Considérant qu' insérées dans un réseau d'accords similaires sur l'ensemble du territoire national, les conventions emportant restitution obligatoire constituent un frein à la concurrence d'autres fournisseurs de la Communauté économique européenne, et affectent par là même le commerce entre Etats membres; que la Commission des communautés n'ayant engagé aucune procédure au sens de l'article 9 du règlement 17-62, la cour est compétente pour constater que lesdites conventions sont également interdites par l'article 85-1 du traité de Rome ; que, comme l'a exactement retenu le conseil, la restriction de concurrence qu'elles entraînent ne figure pas parmi celles autorisées, pour les contrats d'achats exclusifs, par l'article 2 du règlement 67-67 de la commission du 22 mars 1967, puis par l'article 11 du règlement 1984-83 du 22 juin 1983 ;

Que les contrats qui emportent l'obligation litigieuse ne peuvent donc bénéficier de l'exemption de plein droit prévue par ces règlements ; qu'au demeurant le règlement 1984-83 ne concerne pas les contrats de commissions ;

Considérant, cependant, que les société Esso et Total font valoir à juste titre que l'obligation litigieuse n'est pas restrictive de concurrence :

- en tant qu'elle concerne le matériel de surface aux couleurs et marques du fournisseur (volucompteurs, panneaux et candélabres), pour lequel aucun litige n'existe ;

- en tant qu'elle s'applique en cas de résiliation anticipée du contrat par la faute du détaillant ; que dans ce cas en effet, c'est le comportement du détaillant qui entraîne la rupture, sans que l'obligation de restitution ait eu, elle-même, une influence sur la cessation des relations contractuelles avec le fournisseur.

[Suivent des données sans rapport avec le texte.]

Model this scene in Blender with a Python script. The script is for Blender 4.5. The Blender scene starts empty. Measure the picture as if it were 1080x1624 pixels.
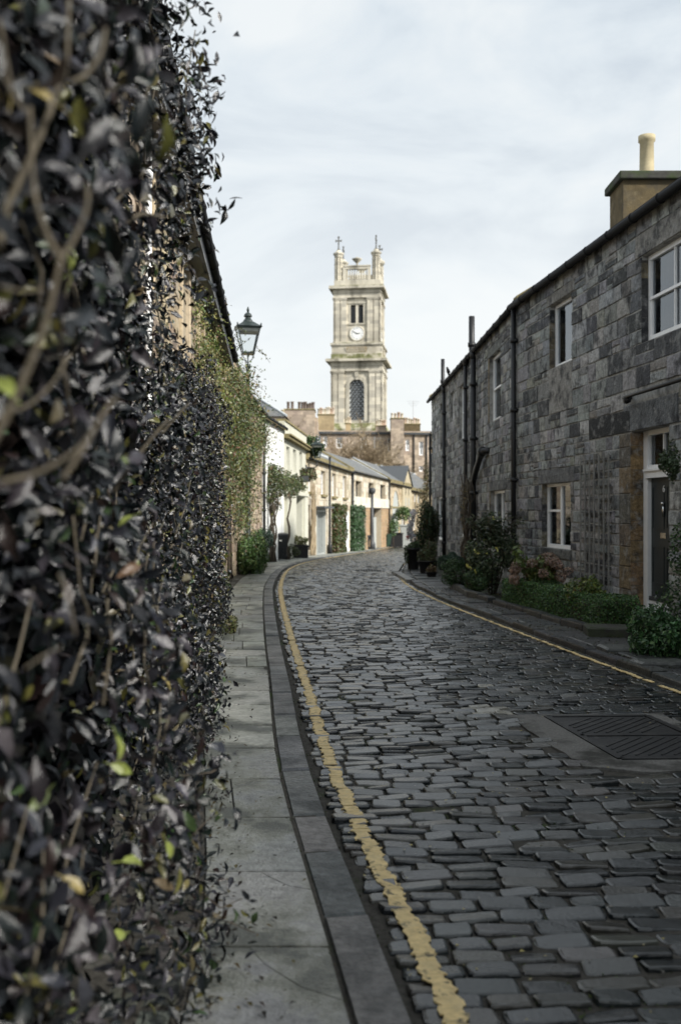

IV. - Les mesures à prendre

Considérant que le Conseil de la concurrence a justement donné injonction aux sociétés Total et Esso, seuls auteurs des présents recours, de renégocier les contrats en cours avec leurs détaillants de telle sorte que ceux-ci ne soient plus tenus de restituer les cuves et matériels accessoires eux-mêmes ; qu'il y a lieu, tout en apportant à cette injonction les limitations ci-dessus énoncées, de préciser qu'il appartiendra aux parties, lors de ces négociations, de fixer des valeurs de cessions telles que soit évité tout nouvel effet anti-concurrentiel et que soient respectés les intérêts légitimes des parties contractantes.

Par ces motifs : Statuant dans la limite des recours ; Dit que les clauses, expresses ou implicites, contenues dans les contrats d'achats et de commission exclusifs conclus par les sociétés CRD Total France et Esso SAF, et obligeant les détaillants à restituer les réservoirs eux-mêmes avec leurs accessoires constituent des clauses prohibées par les règles de la concurrence ; Dit cependant que ces clauses échappent à ces règles lorsqu'elles sont prévues pour le cas de résiliation jugée fautive, à l'encontre du détaillant; Dit que les sociétés susnommées devront, dans le délai de six mois à compter de la publication du présent arrêt, négocier avec les détaillants la modification des contrats en cours de façon que ces détaillants ne soient plus tenus de l'obligation précitée et disposent d'une faculté de rachat ; Dit que le mode de calcul des valeurs de cessions devra être précisé lors de la conclusion ou de la modification des contrats, de telles sorte que soient respectées, à la fois les règles de la libre et totale concurrence, et la protection des intérêts légitimes particuliers des parties contractantes ; Condamne la société CRD Total France aux dépens de l'instance.